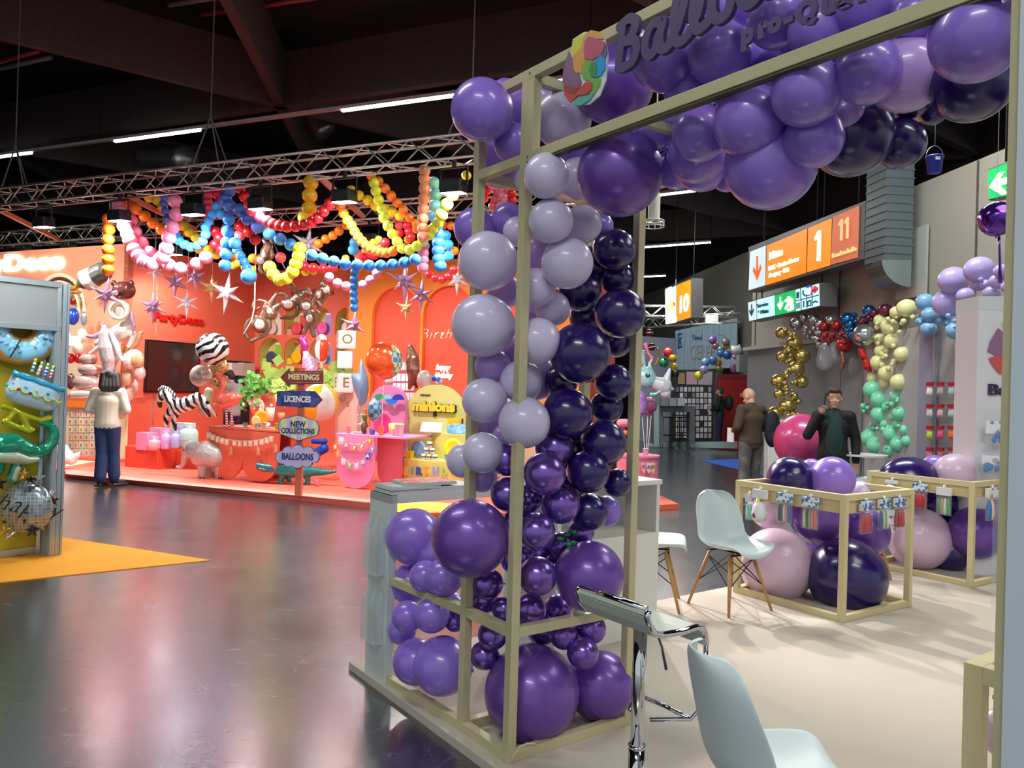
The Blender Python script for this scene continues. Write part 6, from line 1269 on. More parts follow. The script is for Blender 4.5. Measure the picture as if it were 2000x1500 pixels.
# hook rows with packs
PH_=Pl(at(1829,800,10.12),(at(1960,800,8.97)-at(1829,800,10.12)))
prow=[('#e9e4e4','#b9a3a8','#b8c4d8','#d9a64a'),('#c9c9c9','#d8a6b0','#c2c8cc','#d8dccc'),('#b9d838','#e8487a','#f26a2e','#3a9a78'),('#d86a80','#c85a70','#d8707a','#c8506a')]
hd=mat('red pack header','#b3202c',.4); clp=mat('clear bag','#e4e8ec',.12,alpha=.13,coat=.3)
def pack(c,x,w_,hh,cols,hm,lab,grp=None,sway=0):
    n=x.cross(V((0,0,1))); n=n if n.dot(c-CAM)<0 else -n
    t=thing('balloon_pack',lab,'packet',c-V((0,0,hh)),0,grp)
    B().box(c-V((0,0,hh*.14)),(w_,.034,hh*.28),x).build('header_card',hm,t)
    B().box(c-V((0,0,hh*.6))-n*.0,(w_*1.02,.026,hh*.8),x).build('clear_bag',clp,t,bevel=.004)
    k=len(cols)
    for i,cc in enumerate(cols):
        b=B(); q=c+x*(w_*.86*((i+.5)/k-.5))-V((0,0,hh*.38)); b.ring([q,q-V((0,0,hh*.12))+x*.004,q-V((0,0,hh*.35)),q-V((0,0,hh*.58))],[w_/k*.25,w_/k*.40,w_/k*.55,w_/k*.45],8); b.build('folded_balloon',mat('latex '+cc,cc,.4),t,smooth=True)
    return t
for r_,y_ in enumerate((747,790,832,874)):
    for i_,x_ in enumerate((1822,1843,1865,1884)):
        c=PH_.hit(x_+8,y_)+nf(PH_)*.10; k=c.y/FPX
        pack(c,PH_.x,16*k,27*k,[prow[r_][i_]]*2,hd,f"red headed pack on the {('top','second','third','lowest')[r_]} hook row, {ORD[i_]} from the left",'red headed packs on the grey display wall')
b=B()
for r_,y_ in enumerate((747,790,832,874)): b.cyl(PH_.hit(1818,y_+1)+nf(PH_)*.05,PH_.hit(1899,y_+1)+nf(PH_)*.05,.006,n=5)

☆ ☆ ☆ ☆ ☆

▶ [OBJECTIVE] Leave the pictures out, and print every line of the listing exactly as written.

▶ [FULL RESPONSE]
The Blender Python script for this scene continues. Write part 6, from line 1269 on. More parts follow. The script is for Blender 4.5. Measure the picture as if it were 2000x1500 pixels.
# hook rows with packs
PH_=Pl(at(1829,800,10.12),(at(1960,800,8.97)-at(1829,800,10.12)))
prow=[('#e9e4e4','#b9a3a8','#b8c4d8','#d9a64a'),('#c9c9c9','#d8a6b0','#c2c8cc','#d8dccc'),('#b9d838','#e8487a','#f26a2e','#3a9a78'),('#d86a80','#c85a70','#d8707a','#c8506a')]
hd=mat('red pack header','#b3202c',.4); clp=mat('clear bag','#e4e8ec',.12,alpha=.13,coat=.3)
def pack(c,x,w_,hh,cols,hm,lab,grp=None,sway=0):
    n=x.cross(V((0,0,1))); n=n if n.dot(c-CAM)<0 else -n
    t=thing('balloon_pack',lab,'packet',c-V((0,0,hh)),0,grp)
    B().box(c-V((0,0,hh*.14)),(w_,.034,hh*.28),x).build('header_card',hm,t)
    B().box(c-V((0,0,hh*.6))-n*.0,(w_*1.02,.026,hh*.8),x).build('clear_bag',clp,t,bevel=.004)
    k=len(cols)
    for i,cc in enumerate(cols):
        b=B(); q=c+x*(w_*.86*((i+.5)/k-.5))-V((0,0,hh*.38)); b.ring([q,q-V((0,0,hh*.12))+x*.004,q-V((0,0,hh*.35)),q-V((0,0,hh*.58))],[w_/k*.25,w_/k*.40,w_/k*.55,w_/k*.45],8); b.build('folded_balloon',mat('latex '+cc,cc,.4),t,smooth=True)
    return t
for r_,y_ in enumerate((747,790,832,874)):
    for i_,x_ in enumerate((1822,1843,1865,1884)):
        c=PH_.hit(x_+8,y_)+nf(PH_)*.10; k=c.y/FPX
        pack(c,PH_.x,16*k,27*k,[prow[r_][i_]]*2,hd,f"red headed pack on the {('top','second','third','lowest')[r_]} hook row, {ORD[i_]} from the left",'red headed packs on the grey display wall')
b=B()
for r_,y_ in enumerate((747,790,832,874)): b.cyl(PH_.hit(1818,y_+1)+nf(PH_)*.05,PH_.hit(1899,y_+1)+nf(PH_)*.05,.006,n=5)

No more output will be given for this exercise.